Would you write out the listing verbatim and skip every picture in it?

***

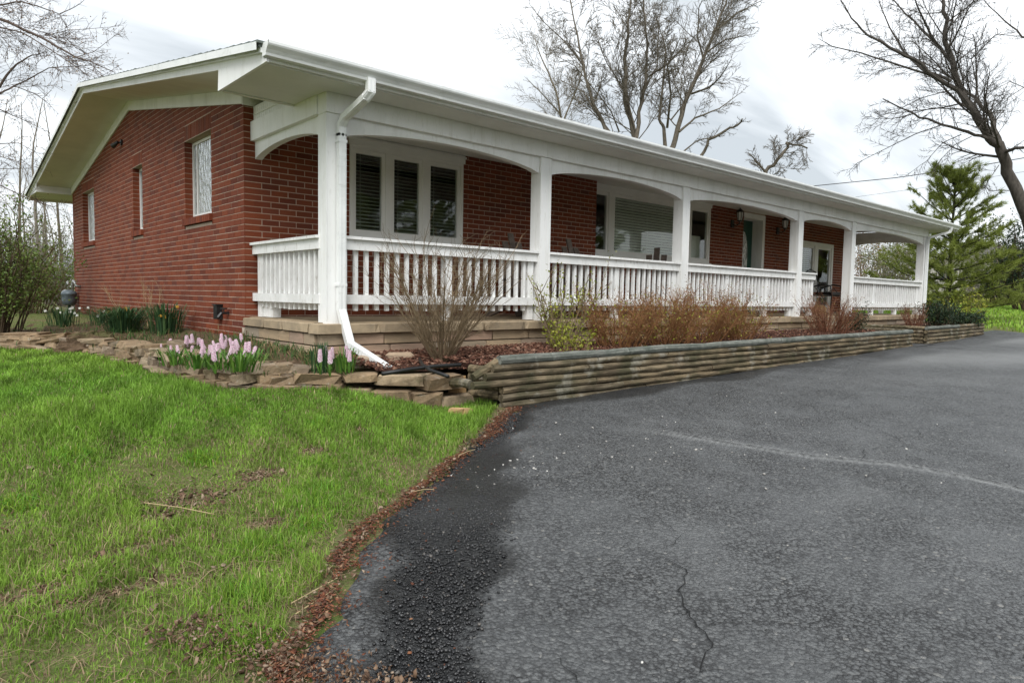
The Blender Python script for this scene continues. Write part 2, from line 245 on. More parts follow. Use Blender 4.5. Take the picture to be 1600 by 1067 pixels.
# ------------------------------------------------------------------ mesh helpers
WM = {}
def tag(o, label=None, cat=None, group=None, kind=None):
    if label: o['label'] = label
    if cat: o['category'] = cat
    if group: o['group'] = group
    if kind: o['kind'] = kind
    return o
def empty(name, loc, label=None, cat=None, group=None):
    o = bpy.data.objects.new(name, None); COL.objects.link(o); o.location = loc; o.empty_display_size = .2
    WM[o] = Matrix.Translation(loc); return tag(o, label, cat, group)
def link(name, me, parent=None, mat=None, matrix=None):
    o = bpy.data.objects.new(name, me); COL.objects.link(o)
    if mat and not me.materials: me.materials.append(MATS[mat])
    m = matrix or Matrix.Identity(4)
    if parent is not None:
        o.parent = parent; o.matrix_parent_inverse = WM[parent].inverted()
    o.matrix_basis = m; WM[o] = m
    return o
class MB:
    def __init__(s): s.v = []; s.f = []; s.n = 0
    def add(s, v, f):
        v = np.asarray(v, float); s.v.append(v); b = s.n; s.n += len(v)
        s.f += [tuple(i+b for i in q) for q in f]; return s
    def box(s, a, b):
        x0, y0, z0 = np.minimum(a, b); x1, y1, z1 = np.maximum(a, b)
        return s.add([(x0,y0,z0),(x1,y0,z0),(x1,y1,z0),(x0,y1,z0),(x0,y0,z1),(x1,y0,z1),(x1,y1,z1),(x0,y1,z1)],
                     [(0,3,2,1),(4,5,6,7),(0,1,5,4),(1,2,6,5),(2,3,7,6),(3,0,4,7)])
    def bar(s, p, q, w, h, up=(0, 0, 1)):           # rectangular bar from p to q
        p = np.array(p, float); q = np.array(q, float); d = q-p; d /= np.linalg.norm(d); up = np.array(up, float)
        a = np.cross(d, up); 
        if np.linalg.norm(a) < 1e-5: a = np.cross(d, (1, 0, 0))
        a /= np.linalg.norm(a); b = np.cross(a, d)
        o = [(-a*w-b*h)/2, (a*w-b*h)/2, (a*w+b*h)/2, (-a*w+b*h)/2]
        return s.add([p+i for i in o]+[q+i for i in o], [(0,1,2,3),(7,6,5,4),(0,4,5,1),(1,5,6,2),(2,6,7,3),(3,7,4,0)])
    def prism(s, poly, ext):                        # polygon (3D points) extruded by a vector
        poly = [np.array(p, float) for p in poly]; ext = np.array(ext, float); n = len(poly)
        return s.add(poly+[p+ext for p in poly], [tuple(range(n))[::-1], tuple(range(n, 2*n))]+[(i, (i+1) % n, n+(i+1) % n, n+i) for i in range(n)])
    def tube(s, pts, rad, n=6, caps=True):
        pts = np.asarray(pts, float); m = len(pts); rad = np.broadcast_to(np.asarray(rad, float), (m,))
        d = np.zeros_like(pts); d[1:-1] = pts[2:]-pts[:-2]; d[0] = pts[1]-pts[0]; d[-1] = pts[-1]-pts[-2]
        d /= np.linalg.norm(d, axis=1)[:, None]+1e-12
        ref = np.array([0, 0, 1.]) if abs(d[:, 2]).mean() < .8 else np.array([1., 0, 0])
        a = np.cross(d, ref); a /= np.linalg.norm(a, axis=1)[:, None]+1e-12; b = np.cross(a, d)
        t = np.arange(n)*2*math.pi/n
        v = pts[:, None, :]+rad[:, None, None]*(np.cos(t)[None, :, None]*a[:, None, :]+np.sin(t)[None, :, None]*b[:, None, :])
        f = []
        for i in range(m-1):
            for j in range(n):
                k = (j+1) % n; f.append((i*n+j, i*n+k, (i+1)*n+k, (i+1)*n+j))
        if caps: f += [tuple(range(n))[::-1], tuple(range((m-1)*n, m*n))]
        return s.add(v.reshape(-1, 3), f)
    def lathe(s, c, prof, n=10, axis=2):
        c = np.array(c, float); v = []
        for r, h in prof:
            for j in range(n):
                t = j*2*math.pi/n; p = [r*math.cos(t), r*math.sin(t), h]
                if axis == 1: p = [p[0], p[2], p[1]]
                if axis == 0: p = [p[2], p[0], p[1]]
                v.append(c+np.array(p))
        f = [(i*n+j, i*n+(j+1) % n, (i+1)*n+(j+1) % n, (i+1)*n+j) for i in range(len(prof)-1) for j in range(n)]
        f += [tuple(range(n))[::-1], tuple(range((len(prof)-1)*n, len(prof)*n))]
        return s.add(v, f)
    def rock(s, c, size, rot=0, rng=random, cham=.22, jit=.1, tilt=0):     # chamfered uneven block
        sx, sy, sz = np.array(size)/2.; v = []
        for ix in (-1, 1):
            for iy in (-1, 1):
                for iz in (-1, 1):
                    q = [1-cham*rng.uniform(.5, 1.6) for _ in range(3)]
                    for k in range(3):
                        p = [ix*q[0], iy*q[1], iz*q[2]]; p[k] = (ix, iy, iz)[k]
                        v.append([p[0]*sx*(1+rng.uniform(-jit, jit)), p[1]*sy*(1+rng.uniform(-jit, jit)), p[2]*sz*(1+rng.uniform(-jit, jit)*.6)])
        v = np.array(v)
        idx = lambda x, y, z, k: ((x*2+y)*2+z)*3+k
        f = []
        for k in range(3):
            for sgn in (0, 1):
                def c4(a, b):
                    t = [0, 0, 0]; t[k] = sgn; o = [i for i in range(3) if i != k]; t[o[0]] = a; t[o[1]] = b; return idx(*t, k)
                q = [c4(0, 0), c4(1, 0), c4(1, 1), c4(0, 1)]
                if (sgn == 1) == (k == 1): q = q[::-1]
                f.append(tuple(q))
        for k in range(3):                          # edge chamfers along axis k
            o = [i for i in range(3) if i != k]
            for a in (0, 1):
                for b in (0, 1):
                    def cc(t_, kk):
                        t = [0, 0, 0]; t[k] = t_; t[o[0]] = a; t[o[1]] = b; return idx(*t, kk)
                    q = [cc(0, o[0]), cc(1, o[0]), cc(1, o[1]), cc(0, o[1])]
                    if (a ^ b) ^ (k == 1): q = q[::-1]
                    f.append(tuple(q))
        for x in (0, 1):
            for y in (0, 1):
                for z in (0, 1):
                    q = [idx(x, y, z, 0), idx(x, y, z, 1), idx(x, y, z, 2)]
                    if (x+y+z) % 2 == 0: q = q[::-1]
                    f.append(tuple(q))
        ct, st_ = math.cos(tilt), math.sin(tilt); v = v@np.array([[ct, 0, -st_], [0, 1, 0], [st_, 0, ct]])
        cr, sr = math.cos(rot), math.sin(rot); v = v@np.array([[cr, sr, 0], [-sr, cr, 0], [0, 0, 1]])
        return s.add(v+np.array(c), f)
    def mesh(s, name='mesh', smooth=False):
        me = bpy.data.meshes.new(name); me.from_pydata(np.concatenate(s.v) if s.v else [], [], s.f)
        if smooth: me.polygons.foreach_set('use_smooth', [True]*len(me.polygons))
        me.update(); return me
    def build(s, name, mat, parent=None, smooth=False):
        return link(name, s.mesh(name, smooth), parent, mat)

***

RESULT:
The Blender Python script for this scene continues. Write part 2, from line 245 on. More parts follow. Use Blender 4.5. Take the picture to be 1600 by 1067 pixels.
# ------------------------------------------------------------------ mesh helpers
WM = {}
def tag(o, label=None, cat=None, group=None, kind=None):
    if label: o['label'] = label
    if cat: o['category'] = cat
    if group: o['group'] = group
    if kind: o['kind'] = kind
    return o
def empty(name, loc, label=None, cat=None, group=None):
    o = bpy.data.objects.new(name, None); COL.objects.link(o); o.location = loc; o.empty_display_size = .2
    WM[o] = Matrix.Translation(loc); return tag(o, label, cat, group)
def link(name, me, parent=None, mat=None, matrix=None):
    o = bpy.data.objects.new(name, me); COL.objects.link(o)
    if mat and not me.materials: me.materials.append(MATS[mat])
    m = matrix or Matrix.Identity(4)
    if parent is not None:
        o.parent = parent; o.matrix_parent_inverse = WM[parent].inverted()
    o.matrix_basis = m; WM[o] = m
    return o
class MB:
    def __init__(s): s.v = []; s.f = []; s.n = 0
    def add(s, v, f):
        v = np.asarray(v, float); s.v.append(v); b = s.n; s.n += len(v)
        s.f += [tuple(i+b for i in q) for q in f]; return s
    def box(s, a, b):
        x0, y0, z0 = np.minimum(a, b); x1, y1, z1 = np.maximum(a, b)
        return s.add([(x0,y0,z0),(x1,y0,z0),(x1,y1,z0),(x0,y1,z0),(x0,y0,z1),(x1,y0,z1),(x1,y1,z1),(x0,y1,z1)],
                     [(0,3,2,1),(4,5,6,7),(0,1,5,4),(1,2,6,5),(2,3,7,6),(3,0,4,7)])
    def bar(s, p, q, w, h, up=(0, 0, 1)):           # rectangular bar from p to q
        p = np.array(p, float); q = np.array(q, float); d = q-p; d /= np.linalg.norm(d); up = np.array(up, float)
        a = np.cross(d, up); 
        if np.linalg.norm(a) < 1e-5: a = np.cross(d, (1, 0, 0))
        a /= np.linalg.norm(a); b = np.cross(a, d)
        o = [(-a*w-b*h)/2, (a*w-b*h)/2, (a*w+b*h)/2, (-a*w+b*h)/2]
        return s.add([p+i for i in o]+[q+i for i in o], [(0,1,2,3),(7,6,5,4),(0,4,5,1),(1,5,6,2),(2,6,7,3),(3,7,4,0)])
    def prism(s, poly, ext):                        # polygon (3D points) extruded by a vector
        poly = [np.array(p, float) for p in poly]; ext = np.array(ext, float); n = len(poly)
        return s.add(poly+[p+ext for p in poly], [tuple(range(n))[::-1], tuple(range(n, 2*n))]+[(i, (i+1) % n, n+(i+1) % n, n+i) for i in range(n)])
    def tube(s, pts, rad, n=6, caps=True):
        pts = np.asarray(pts, float); m = len(pts); rad = np.broadcast_to(np.asarray(rad, float), (m,))
        d = np.zeros_like(pts); d[1:-1] = pts[2:]-pts[:-2]; d[0] = pts[1]-pts[0]; d[-1] = pts[-1]-pts[-2]
        d /= np.linalg.norm(d, axis=1)[:, None]+1e-12
        ref = np.array([0, 0, 1.]) if abs(d[:, 2]).mean() < .8 else np.array([1., 0, 0])
        a = np.cross(d, ref); a /= np.linalg.norm(a, axis=1)[:, None]+1e-12; b = np.cross(a, d)
        t = np.arange(n)*2*math.pi/n
        v = pts[:, None, :]+rad[:, None, None]*(np.cos(t)[None, :, None]*a[:, None, :]+np.sin(t)[None, :, None]*b[:, None, :])
        f = []
        for i in range(m-1):
            for j in range(n):
                k = (j+1) % n; f.append((i*n+j, i*n+k, (i+1)*n+k, (i+1)*n+j))
        if caps: f += [tuple(range(n))[::-1], tuple(range((m-1)*n, m*n))]
        return s.add(v.reshape(-1, 3), f)
    def lathe(s, c, prof, n=10, axis=2):
        c = np.array(c, float); v = []
        for r, h in prof:
            for j in range(n):
                t = j*2*math.pi/n; p = [r*math.cos(t), r*math.sin(t), h]
                if axis == 1: p = [p[0], p[2], p[1]]
                if axis == 0: p = [p[2], p[0], p[1]]
                v.append(c+np.array(p))
        f = [(i*n+j, i*n+(j+1) % n, (i+1)*n+(j+1) % n, (i+1)*n+j) for i in range(len(prof)-1) for j in range(n)]
        f += [tuple(range(n))[::-1], tuple(range((len(prof)-1)*n, len(prof)*n))]
        return s.add(v, f)
    def rock(s, c, size, rot=0, rng=random, cham=.22, jit=.1, tilt=0):     # chamfered uneven block
        sx, sy, sz = np.array(size)/2.; v = []
        for ix in (-1, 1):
            for iy in (-1, 1):
                for iz in (-1, 1):
                    q = [1-cham*rng.uniform(.5, 1.6) for _ in range(3)]
                    for k in range(3):
                        p = [ix*q[0], iy*q[1], iz*q[2]]; p[k] = (ix, iy, iz)[k]
                        v.append([p[0]*sx*(1+rng.uniform(-jit, jit)), p[1]*sy*(1+rng.uniform(-jit, jit)), p[2]*sz*(1+rng.uniform(-jit, jit)*.6)])
        v = np.array(v)
        idx = lambda x, y, z, k: ((x*2+y)*2+z)*3+k
        f = []
        for k in range(3):
            for sgn in (0, 1):
                def c4(a, b):
                    t = [0, 0, 0]; t[k] = sgn; o = [i for i in range(3) if i != k]; t[o[0]] = a; t[o[1]] = b; return idx(*t, k)
                q = [c4(0, 0), c4(1, 0), c4(1, 1), c4(0, 1)]
                if (sgn == 1) == (k == 1): q = q[::-1]
                f.append(tuple(q))
        for k in range(3):                          # edge chamfers along axis k
            o = [i for i in range(3) if i != k]
            for a in (0, 1):
                for b in (0, 1):
                    def cc(t_, kk):
                        t = [0, 0, 0]; t[k] = t_; t[o[0]] = a; t[o[1]] = b; return idx(*t, kk)
                    q = [cc(0, o[0]), cc(1, o[0]), cc(1, o[1]), cc(0, o[1])]
                    if (a ^ b) ^ (k == 1): q = q[::-1]
                    f.append(tuple(q))
        for x in (0, 1):
            for y in (0, 1):
                for z in (0, 1):
                    q = [idx(x, y, z, 0), idx(x, y, z, 1), idx(x, y, z, 2)]
                    if (x+y+z) % 2 == 0: q = q[::-1]
                    f.append(tuple(q))
        ct, st_ = math.cos(tilt), math.sin(tilt); v = v@np.array([[ct, 0, -st_], [0, 1, 0], [st_, 0, ct]])
        cr, sr = math.cos(rot), math.sin(rot); v = v@np.array([[cr, sr, 0], [-sr, cr, 0], [0, 0, 1]])
        return s.add(v+np.array(c), f)
    def mesh(s, name='mesh', smooth=False):
        me = bpy.data.meshes.new(name); me.from_pydata(np.concatenate(s.v) if s.v else [], [], s.f)
        if smooth: me.polygons.foreach_set('use_smooth', [True]*len(me.polygons))
        me.update(); return me
    def build(s, name, mat, parent=None, smooth=False):
        return link(name, s.mesh(name, smooth), parent, mat)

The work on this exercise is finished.